Всех вас, Лицея нашего семья!

Я с вами был когда-то счастлив, молод,—

Вы с сердца свеете туман и холод!

Чьи резче всех рисуются черты

Под взорами моими? Как перуны

Сибирских гроз, его златые струны

РокочутПушкин! Пушкин! это ты!

Твой образсвет мне в море темноты…

Там же, в Сибири, продолжает отмечать лицейские дни, готовится к четвертьвековому юбилею своего выпуска и Большой Жанно.

Но ты счастлив, о брат любезный,

На избранной чреде своей…

Да, Пущин был счастлив. Повторял — «главное — не терять поэзии жизни».

Он пеняет тем, кто не ходит на лицейские встречи. Однажды напишет директору Энгельгардту:

«Горько слышать, что наше 19 октября пустеет: видно, и чугунное кольцо истирается временами. Досадно мне на наших звездоносцев: кажется, можно бы сбросить эти пустые регалии и явиться запросто в свой прежний круг».

Да озарит он заточенье

Лучом лицейских ясных дней!

19 октября 1836-го на вечере первых лицеистов в доме Яковлева среди разговоров об отсутствующих была, конечно, передана весть, пришедшая недавно от Большого Жанно к бывшему директору: 7 февраля 1836 года за семь тысяч вёрст, с забайкальского Петровского завода, отправилось в Петербург письмо, написанное рукою Марии Николаевны Волконской, исполнявшей в этом случае роль добровольного секретаря. Послание начинается строками:

«Из письма Аннет[72] Вы давно узнали, что я получил „Шесть лет“, ещё в декабре месяце; Вы видели мою благодарность, повторять её не буду. Вы давно меня знаете…»

Как мы догадываемся из этих строк, бывший лицейский директор незадолго перед тем присылает строки и ноты, взволновавшие узника-лицеиста. «Шесть лет» — это старая лицейская песня, сочинённая Дельвигом по случаю окончания Лицея:

Шесть лет промчались, как мечтанье,

В объятьях сладкой тишины,

И уж отечества призванье

Гремит нам: шествуйте, сыны!

Простимся, братья! рука в руку!

Обнимемся в последний раз!

Судьба на вечную разлуку,

Быть может, породнила нас!

Этот гимн исполняется на всех лицейских встречах: воспоминание о промчавшихся, «как мечтанье», тех незабываемых шести годах, с 1811-го по 1817-й, которые они провели все вместе…

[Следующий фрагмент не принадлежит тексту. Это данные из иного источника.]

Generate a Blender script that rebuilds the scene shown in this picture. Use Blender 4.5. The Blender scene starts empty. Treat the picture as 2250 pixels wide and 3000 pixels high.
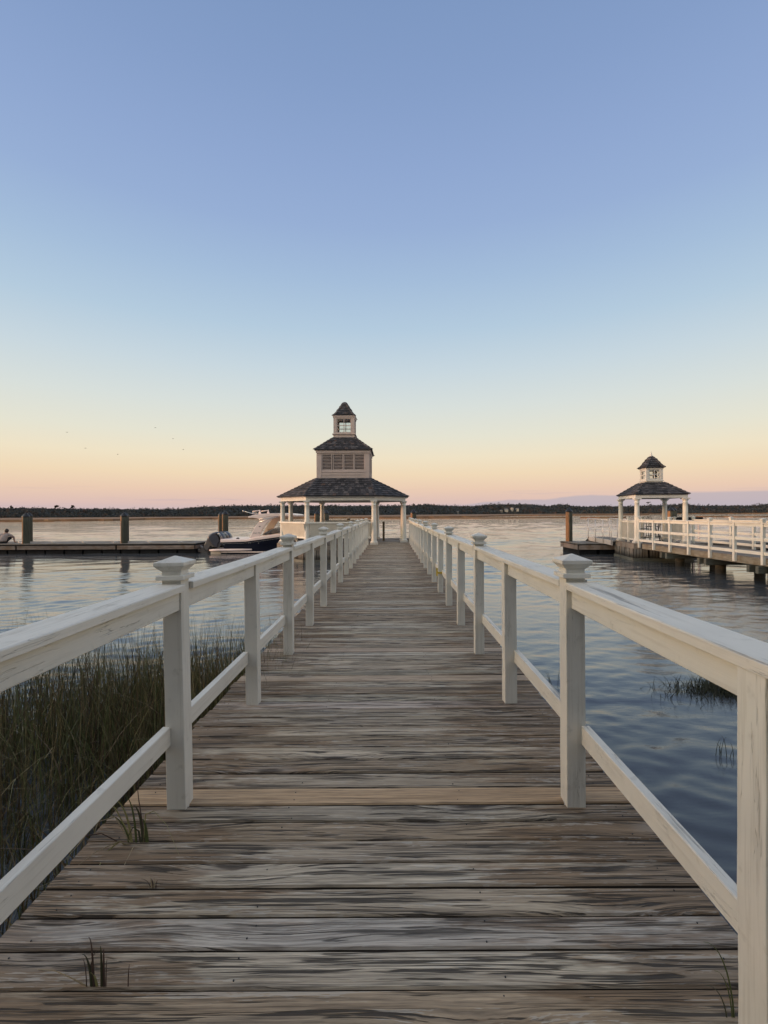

Несколько лет назад ленинградский учёный Э. Найдич заметил на одном из писем Матюшкина, посланном друзьям с другого конца мира, сургучную печать, в центре которой находились две пожимающих друг друга руки, символ лицейского союза, а по краям ясно прочитывались слова: «Судьба на вечную разлуку, быть может, породнила нас…»

Пушкин включил в «19 октября» чуть изменённые строки из этого лицейского гимна —

…на долгую разлуку

Нас тайный рок, быть может, осудил!

Энгельгардт, посылая Пущину «Шесть лет», вероятно, сожалел, что его ученику удастся лишь прочитать текст лицейской песни, да никак не услышать её полного музыкального исполнения, ибо опытные лицейские запевалы находятся в Петербурге, Москве, то есть в другой части света.

Пущин возражает:

«Напрасно Вы думаете, что я не мог услышать тех напевов, которые некогда соединяли нас. Добрые мои товарищи нашли возможность доставить мне приятные минуты. Они не поскучали разобрать всю музыку и спели. Н. Крюков заменил Малиновского и совершенно превзошёл его искусством и голосом. Яковлев нашёл соперника в Тютчеве и Свистунове».

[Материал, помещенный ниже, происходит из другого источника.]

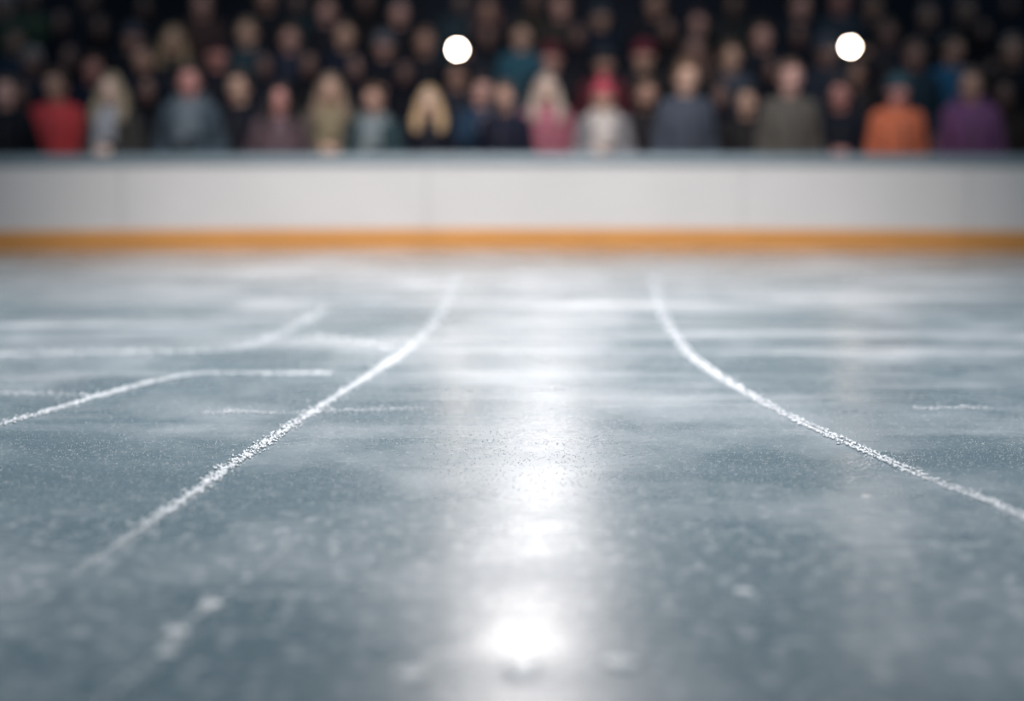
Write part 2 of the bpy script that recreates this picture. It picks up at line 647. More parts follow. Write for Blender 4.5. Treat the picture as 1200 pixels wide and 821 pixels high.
# px, py (head centre in the photo), row, coat colour, headwear/hair, its colour, skin, pose, yaw, label, extras
PEOPLE = [
    # ---- front row
    (6, 108, 0, BLACK, 'short', DB, 'p', 'pocket', 10, "person in black coat at the red-jacketed person's elbow, cut by the picture's left edge"),
    (66, 101, 0, (206, 48, 56), 'short', BR, 't', 'down', -8, "person in a bright red jacket leaning at the white barrier"),
    (109, 82, 1, NAVY, 'short', BR, 'r', 'down', 18, "tall brown-haired person in navy coat between red jacket and pale scarf"),
    (131, 106, 0, (62, 60, 58), 'long', (150, 134, 112), 'w', 'clasp', -6, "fair-haired person in dark olive coat with pale grey scarf", (('scarf', (150, 150, 158)),)),
    (222, 96, 0, (68, 82, 94), 'short', DB, 'r', 'pocket', 5, "broad person in slate-grey hooded coat with lighter scarf at the barrier", ('hooddown', 'long', ('scarf', (98, 108, 118)))),
    (280, 103, 0, (30, 32, 42), 'short', BR, 'f', 'down', -8, "brown-haired person in black coat just beside the slate-grey hooded coat"),
    (327, 117, 0, (104, 82, 90), 'long', DB, 'r', 'pocket', 12, "short dark-haired person in mauve-brown coat beside a long-haired blonde"),
    (387, 106, 0, (102, 96, 84), 'long', (142, 120, 102), 'f', 'clasp', 4, "long-haired blonde person in olive-grey coat with yellowish scarf", (('scarf', (140, 126, 96)),)),
    (438, 118, 0, (44, 66, 72), 'short', (92, 66, 48), 't', 'clasp', -5, "brown-haired person in dark teal coat with pale grey scarf ends", (('scarf', (112, 122, 126)),)),
    (503, 120, 0, (30, 32, 44), 'long', (208, 174, 134), 'w', 'down', 0, "golden-haired person in dark coat under the lamp nearer mid-picture"),
    (564, 108, 0, (36, 62, 88), 'short', DB, 'p', 'clap', 14, "person in deep blue jacket, shoulder to shoulder with a navy-coated one"),
    (592, 114, 0, (28, 30, 46), 'short', BR, 't', 'down', -16, "person in navy coat squeezed between deep blue jacket and pink coat"),
    (640, 106, 0, (176, 96, 114), 'long', (182, 166, 154), 'w', 'down', 3, "pale-haired person in a dusty pink coat at the barrier", ('hooddown',)),
    (707, 114, 0, (128, 124, 128), 'pom', (186, 62, 80), 'f', 'clasp', -3, "person in red bobble hat and big cream scarf", (('scarf', (184, 172, 166)),)),
    (757, 112, 0, (38, 36, 40), 'short', (96, 70, 52), 't', 'pocket', 6, "bearded brown-haired person in charcoal coat beside the cream scarf", ('beard',)),
    (804, 92, 0, (70, 76, 90), 'short', (120, 92, 70), 'f', 'down', 12, "tall person in steel-grey coat next to the bearded person", ('long',)),
    (875, 120, 0, (40, 38, 40), 'short', DB, 'f', 'down', -8, "short person in black-brown coat below a blue-grey coat"),
    (926, 92, 0, (92, 86, 80), 'short', (110, 84, 72), 'p', 'down', 6, "tall person in long olive-brown coat at the barrier", ('long',)),
    (984, 112, 0, (28, 32, 44), 'short', DB, 'r', 'clasp', -10, "red-faced person in navy coat between olive-brown coat and orange jacket"),
    (1052, 106, 0, (214, 104, 58), 'beanie', (54, 82, 94), 'r', 'down', 8, "person in bright orange jacket and teal beanie"),
    (1138, 100, 0, (112, 66, 112), 'short', (92, 78, 72), 't', 'down', -14, "person in a purple coat next to the orange jacket", ('hooddown',)),
    (1176, 112, 0, (58, 48, 46), 'hood', BLACK, 'd', 'down', -10, "hooded person in dull brown coat beyond the purple coat"),
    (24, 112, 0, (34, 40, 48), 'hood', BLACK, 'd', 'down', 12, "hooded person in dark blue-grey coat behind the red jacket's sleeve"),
    (172, 106, 0, (24, 27, 36), 'hood', BLACK, 'd', 'pocket', 15, "hooded person in black coat between pale scarf and slate-grey coat"),
    (842, 112, 0, (30, 32, 42), 'hood', BLACK, 'd', 'down', 8, "hooded person in dark coat between steel-grey coat and short person"),
    # ---- second row
    (38, 74, 1, (28, 38, 58), 'short', GY, 'd', 'down', 16, "grey-haired person in dark blue coat behind the red jacket"),
    (82, 68, 1, (22, 27, 40), 'hood', BLACK, 'd', 'down', 8, "hooded person in black-blue coat behind the navy and red jackets"),
    (169, 70, 1, NAVY, 'short', DB, 't', 'pocket', -12, "dark-haired person in navy coat behind the black hood beside pale scarf"),
    (255, 64, 1, (26, 28, 40), 'beanie', (46, 32, 40), 'r', 'pocket', 5, "person in plum beanie behind the slate-grey hooded coat"),
    (312, 78, 1, (28, 36, 50), 'hood', BLACK, 'd', 'down', -8, "hooded person in dark navy coat behind the mauve-brown coat"),
    (362, 76, 1, (24, 26, 34), 'hood', BLACK, 'd', 'pocket', 6, "hooded person in black coat behind the olive-grey coated blonde"),
    (418, 80, 1, (24, 28, 40), 'hood', BLACK, 'd', 'down', -5, "hooded person in dark coat behind the brown-haired teal-coated person"),
    (474, 86, 1, (22, 26, 38), 'hood', BLACK, 'd', 'down', 5, "hooded person in black coat behind the golden-haired person"),
    (536, 90, 1, (40, 44, 56), 'short', DB, 't', 'raise', 0, "person holding up the glowing lamp nearer mid-picture"),
    (646, 68, 1, (38, 38, 46), 'beanie', (96, 34, 48), 'p', 'pocket', -6, "person in dark red beanie just behind the pink coat"),
    (708, 74, 1, (92, 36, 48), 'beanie', (46, 50, 58), 't', 'down', 4, "person in grey beanie and wine jacket above the red bobble hat"),
    (754, 66, 1, (44, 44, 48), 'beanie', (112, 36, 56), 'f', 'down', 2, "person in crimson beanie and grey coat behind the bearded person"),
    (814, 60, 1, (44, 42, 44), 'long', (86, 66, 60), 'd', 'pocket', -8, "long-haired person behind the tall steel-grey coat"),
    (856, 68, 1, (66, 76, 92), 'short', (100, 78, 62), 'f', 'down', 8, "brown-haired person in blue-grey coat above the short person"),
    (902, 82, 1, (26, 30, 40), 'hood', BLACK, 'd', 'down', 8, "hooded person in black coat behind the olive-brown coat"),
    (968, 60, 1, (38, 46, 60), 'beanie', (62, 70, 84), 'd', 'down', 12, "person in slate beanie beside the lamp beyond the olive-brown coat"),
    (1002, 88, 1, (54, 52, 58), 'short', (120, 104, 90), 't', 'raise', -2, "person holding up the glowing lamp nearer the orange jacket"),
    (1072, 66, 1, (26, 50, 66), 'short', (88, 66, 58), 'd', 'pocket', 5, "brown-haired person in dark teal coat behind the orange jacket"),
    (1116, 60, 1, (14, 90, 132), 'short', DB, 't', 'down', 14, "person in strong blue coat behind the purple coat"),
    (1186, 60, 1, BLACK, 'short', (100, 88, 84), 't', 'down', -12, "brown-haired person in black coat above the brown hood"),
    (1160, 84, 1, (24, 27, 36), 'hood', BLACK, 'd', 'down', -5, "hooded person in black coat just behind the purple coat"),
    # ---- third row
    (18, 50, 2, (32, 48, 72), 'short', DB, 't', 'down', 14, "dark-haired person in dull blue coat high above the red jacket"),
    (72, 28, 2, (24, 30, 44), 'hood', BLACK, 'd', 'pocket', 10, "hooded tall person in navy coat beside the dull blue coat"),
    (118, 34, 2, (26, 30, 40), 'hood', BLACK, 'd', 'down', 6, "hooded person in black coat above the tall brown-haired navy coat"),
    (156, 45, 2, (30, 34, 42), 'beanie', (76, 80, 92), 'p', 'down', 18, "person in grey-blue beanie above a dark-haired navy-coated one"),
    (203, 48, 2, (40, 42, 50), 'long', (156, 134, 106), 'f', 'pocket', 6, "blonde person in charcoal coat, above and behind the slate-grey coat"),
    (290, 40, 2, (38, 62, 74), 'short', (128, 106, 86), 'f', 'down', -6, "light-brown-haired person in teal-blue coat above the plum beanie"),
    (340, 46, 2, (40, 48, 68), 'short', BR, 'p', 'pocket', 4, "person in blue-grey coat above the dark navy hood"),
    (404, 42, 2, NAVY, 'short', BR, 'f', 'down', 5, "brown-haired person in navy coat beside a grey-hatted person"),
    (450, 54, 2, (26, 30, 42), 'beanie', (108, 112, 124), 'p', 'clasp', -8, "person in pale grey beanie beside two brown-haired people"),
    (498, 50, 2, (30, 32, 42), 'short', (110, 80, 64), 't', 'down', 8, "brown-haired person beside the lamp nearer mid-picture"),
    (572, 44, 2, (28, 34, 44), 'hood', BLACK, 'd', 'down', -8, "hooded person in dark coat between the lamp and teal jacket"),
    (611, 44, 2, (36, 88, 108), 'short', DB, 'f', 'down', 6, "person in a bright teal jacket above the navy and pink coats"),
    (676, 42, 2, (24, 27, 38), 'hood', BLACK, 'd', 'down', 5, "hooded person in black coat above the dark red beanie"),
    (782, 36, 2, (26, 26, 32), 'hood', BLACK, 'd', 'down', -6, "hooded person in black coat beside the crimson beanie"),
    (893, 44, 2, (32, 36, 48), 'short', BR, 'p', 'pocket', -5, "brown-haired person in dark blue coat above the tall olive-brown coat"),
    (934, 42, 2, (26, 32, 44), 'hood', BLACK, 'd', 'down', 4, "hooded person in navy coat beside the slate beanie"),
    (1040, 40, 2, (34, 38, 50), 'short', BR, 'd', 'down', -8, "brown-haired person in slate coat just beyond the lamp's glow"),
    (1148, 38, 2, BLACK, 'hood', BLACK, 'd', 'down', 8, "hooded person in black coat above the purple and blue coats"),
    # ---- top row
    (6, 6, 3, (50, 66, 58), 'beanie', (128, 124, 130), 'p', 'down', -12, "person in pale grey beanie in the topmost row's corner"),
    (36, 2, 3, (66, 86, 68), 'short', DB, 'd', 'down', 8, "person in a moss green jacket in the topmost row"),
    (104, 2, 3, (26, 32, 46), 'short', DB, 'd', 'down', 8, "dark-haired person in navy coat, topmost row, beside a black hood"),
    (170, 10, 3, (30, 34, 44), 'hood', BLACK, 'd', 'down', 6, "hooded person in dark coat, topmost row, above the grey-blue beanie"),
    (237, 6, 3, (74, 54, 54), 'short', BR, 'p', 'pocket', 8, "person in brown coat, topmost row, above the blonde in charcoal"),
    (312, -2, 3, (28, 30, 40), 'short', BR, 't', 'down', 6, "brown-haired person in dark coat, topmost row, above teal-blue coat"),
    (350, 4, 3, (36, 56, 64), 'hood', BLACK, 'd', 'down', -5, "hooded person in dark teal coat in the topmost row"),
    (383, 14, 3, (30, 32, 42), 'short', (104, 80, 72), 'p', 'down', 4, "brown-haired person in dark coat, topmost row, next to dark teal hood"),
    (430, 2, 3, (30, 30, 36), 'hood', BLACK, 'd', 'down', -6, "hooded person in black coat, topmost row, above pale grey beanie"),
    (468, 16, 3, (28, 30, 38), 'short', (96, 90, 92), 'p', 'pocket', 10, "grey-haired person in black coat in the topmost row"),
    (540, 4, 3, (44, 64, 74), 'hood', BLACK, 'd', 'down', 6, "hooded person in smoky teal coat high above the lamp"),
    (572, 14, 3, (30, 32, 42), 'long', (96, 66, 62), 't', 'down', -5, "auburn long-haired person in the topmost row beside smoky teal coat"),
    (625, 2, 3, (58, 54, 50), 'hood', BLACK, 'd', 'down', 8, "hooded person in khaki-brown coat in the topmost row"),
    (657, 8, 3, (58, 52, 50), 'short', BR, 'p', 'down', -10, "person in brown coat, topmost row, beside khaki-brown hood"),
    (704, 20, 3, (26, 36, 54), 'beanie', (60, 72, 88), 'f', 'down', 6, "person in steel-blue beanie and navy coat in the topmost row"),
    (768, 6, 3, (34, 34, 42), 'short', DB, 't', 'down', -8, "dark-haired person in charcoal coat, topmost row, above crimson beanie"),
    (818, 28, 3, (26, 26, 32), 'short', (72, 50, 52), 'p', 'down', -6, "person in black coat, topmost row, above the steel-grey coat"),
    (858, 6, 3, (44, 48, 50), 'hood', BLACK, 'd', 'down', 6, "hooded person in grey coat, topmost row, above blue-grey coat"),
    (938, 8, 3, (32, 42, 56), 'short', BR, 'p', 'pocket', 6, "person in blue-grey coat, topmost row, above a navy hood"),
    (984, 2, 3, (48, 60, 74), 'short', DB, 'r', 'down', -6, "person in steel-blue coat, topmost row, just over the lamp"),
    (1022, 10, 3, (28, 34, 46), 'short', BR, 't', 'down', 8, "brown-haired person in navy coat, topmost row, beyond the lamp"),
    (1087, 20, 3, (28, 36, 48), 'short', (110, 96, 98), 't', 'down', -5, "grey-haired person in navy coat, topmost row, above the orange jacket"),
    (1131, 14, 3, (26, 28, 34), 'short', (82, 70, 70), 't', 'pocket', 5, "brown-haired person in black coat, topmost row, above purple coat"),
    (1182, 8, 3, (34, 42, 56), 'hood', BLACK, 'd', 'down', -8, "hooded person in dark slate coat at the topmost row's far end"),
]
made = {}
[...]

Николай Крюков, Алексей Тютчев, Пётр Свистунов — видные деятели декабристских тайных обществ, уже десять лет томящиеся в казематах. Они не кончали Лицея и, может быть, никогда его и не видели, но они любят Пущина и хотят ему удружить.

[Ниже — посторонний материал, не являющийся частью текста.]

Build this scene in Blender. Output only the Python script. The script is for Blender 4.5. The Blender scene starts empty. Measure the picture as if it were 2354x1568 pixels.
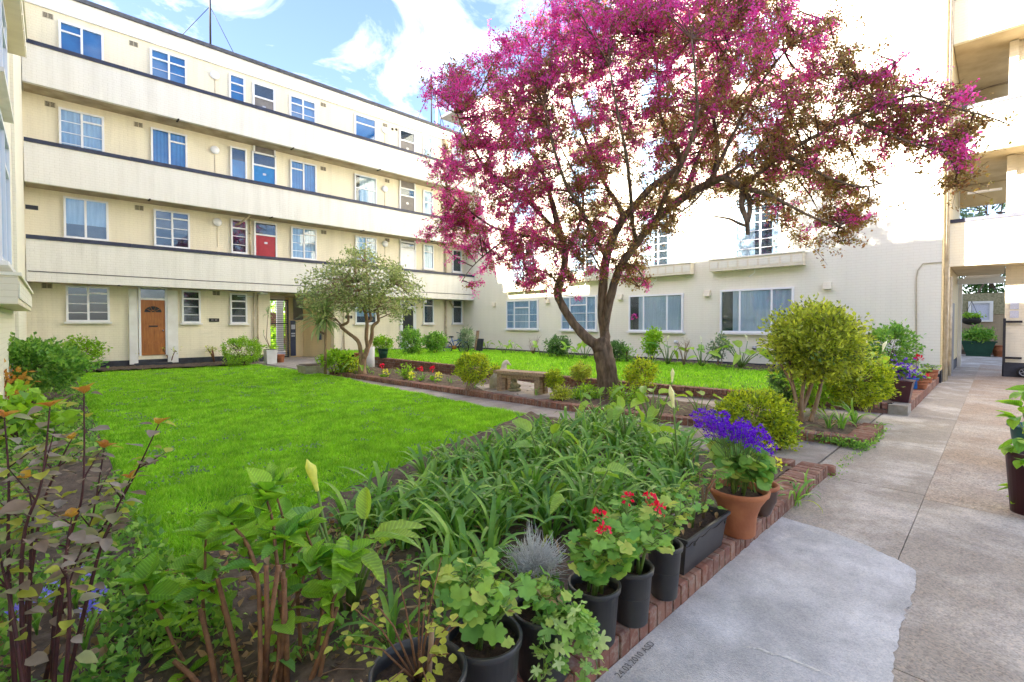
import bpy, bmesh, math, random
import numpy as np
from mathutils import Vector, Matrix, Euler

random.seed(7)
RNG = np.random.default_rng(11)
SC = bpy.context.scene
COL = SC.collection
R = math.radians

# ------------------------------------------------------------------ camera
# world axes: X runs along the back block, Y along the right-hand block, Z up
EYE = 1.5
HEAD = R(45.79)
PITCH = R(1.2)
cam_d = bpy.data.cameras.new('camera')
cam = bpy.data.objects.new('camera', cam_d)
COL.objects.link(cam)
cam.location = (0, 0, EYE)
cam.rotation_euler = (R(90) - PITCH, 0, HEAD - R(90))
cam_d.sensor_width = 36.0
cam_d.lens = 36.0 * 1086.6 / 2354
cam_d.shift_y = -19 / 2354
cam_d.clip_start = 0.05
cam_d.clip_end = 900
SC.camera = cam

# ------------------------------------------------------------------ light
SUN = Vector((-1.0, 0.146, 0.48)).normalized()
world = bpy.data.worlds.new('World')
SC.world = world
world.use_nodes = True
wn, wl = world.node_tree.nodes, world.node_tree.links
bgn = wn['Background']
sky = wn.new('ShaderNodeTexSky')
sky.sky_type = 'NISHITA'
sky.sun_disc = False
sky.sun_elevation = math.asin(SUN.z)
sky.sun_rotation = math.atan2(SUN.x, SUN.y)
sky.air_density = 1.0
sky.dust_density = 1.3
sky.ozone_density = 4.0
bgn.inputs['Strength'].default_value = 0.105
tc = wn.new('ShaderNodeTexCoord')
sep = wn.new('ShaderNodeSeparateXYZ')
wl.new(tc.outputs['Generated'], sep.inputs[0])
mz = wn.new('ShaderNodeMath'); mz.operation = 'MAXIMUM'; mz.inputs[1].default_value = 0.06
wl.new(sep.outputs['Z'], mz.inputs[0])
az = wn.new('ShaderNodeMath'); az.operation = 'ADD'; az.inputs[1].default_value = 0.25
wl.new(mz.outputs[0], az.inputs[0])
dv = wn.new('ShaderNodeVectorMath'); dv.operation = 'DIVIDE'
cb = wn.new('ShaderNodeCombineXYZ')
for i in range(3):
    wl.new(az.outputs[0], cb.inputs[i])
wl.new(tc.outputs['Generated'], dv.inputs[0])
wl.new(cb.outputs[0], dv.inputs[1])
ns = wn.new('ShaderNodeTexNoise')
ns.inputs['Scale'].default_value = 2.6
ns.inputs['Detail'].default_value = 9
ns.inputs['Roughness'].default_value = 0.62
ns.inputs['Distortion'].default_value = 0.9
mp = wn.new('ShaderNodeMapping'); mp.inputs['Location'].default_value = (1.9, 5.2, 2.0)
wl.new(dv.outputs[0], mp.inputs[0]); wl.new(mp.outputs[0], ns.inputs['Vector'])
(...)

«Вы спросите,— продолжает Иван Иванович,— где же взялись сопрано и альт? На это скромность моего доброго секретаря не позволяет мне сказать то, что бы я желал и что, поистине, я принимаю за незаслуженное мною внимание» (далее по-французски Мария Волконская прибавляет: «Как видите, речь идёт обо мне и Камилле Ивашевой, и должна Вас заверить, что это делалось с живым удовольствием»). Затем снова Пущин: «Вы согласитесь, почтенный друг, что эти звуки здесь имели для меня своего рода торжественность, настоящее с прошедшим необыкновенным образом сливалось; согласитесь также, что тюрьма имеет свою поэзию, счастлив тот, кто её понимает.— Вы скажете моим старым товарищам лицейским, что мысль об них всегда мне близка и что десять лет разлуки, а с иными и более, нисколько не изменили чувств к ним. Я не разлучаюсь, вопреки обстоятельствам, с теми, которые верны своему призванию и прежде всего — нашей дружбе. Вы лучше всякого другого можете судить об искренности такой привязанности. Кто, как Вы, после стольких лет вспомнит человека, которому мимоходом сделал столько добра, тот не понимает, чтобы время имело влияние на чувства, которые однажды потрясали душу. Я более Вас могу ценить это постоянство сердца, я окружён многими, которых оставили и близкие и родные; они вместе со мною наслаждаются Вашими письмами; и чувства Ваши должны быть очень истинны, чтобы ими, несмотря на собственное горе, доставить утешение и некоторым образом помирить с человечеством. Говоря Вам правду, я как будто упрекаю других, но это невольное чувство участия к другим при мысли Вашей дружбы ко мне».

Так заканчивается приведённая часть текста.